India Diversifies LPG Imports Amid West Asia Conflict
India diversified its liquefied petroleum gas (LPG) imports during the West Asia conflict, reducing dependence on Gulf suppliers and increasing sourcing from the United States, Iran, and other countries.
Before the conflict, nearly 90% of India’s LPG imports came from West Asia. By April 2026, the US accounted for almost one-third of imports, up from 8% in February, aided by a supply agreement signed in late 2025. Iran re-entered India’s import basket with 6% of April supplies, while shipments also came from Argentina, Chile, France, and the Netherlands.
The diversification ensured supply continuity but raised freight costs and extended supply chains. Consumption fell sharply, dropping to 2.47 million tonnes in April from 3.2 million tonnes in February. After hitting a record 33.2 million tonnes in fiscal 2026, LPG demand declined 13% year-on-year in March and April, and 20% in May.
Commercial and industrial users faced the steepest decline as higher prices and tighter availability hit market-linked customers. Household demand remained relatively stable due to limited price hikes.
Global LPG prices surged, with the Saudi Aramco Contract Price rising 46% between February and June. Domestic consumers saw only partial increases. The price of a 14.2-kg household cylinder in Delhi rose 10%, while a 19-kg commercial cylinder jumped 79%.
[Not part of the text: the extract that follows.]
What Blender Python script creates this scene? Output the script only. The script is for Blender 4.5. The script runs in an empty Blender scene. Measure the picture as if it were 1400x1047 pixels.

Oil marketing companies absorbed the gap, leading to under-recoveries of Rs 651 per household cylinder in May. Cumulative losses between March and May were estimated at Rs 22,000 crore.
Analysts said easing tensions in West Asia may reduce supply concerns, but the disruption highlighted India’s vulnerability to geopolitical risks. Diversification and domestic production cushioned the impact, yet dependence on imports remains a challenge.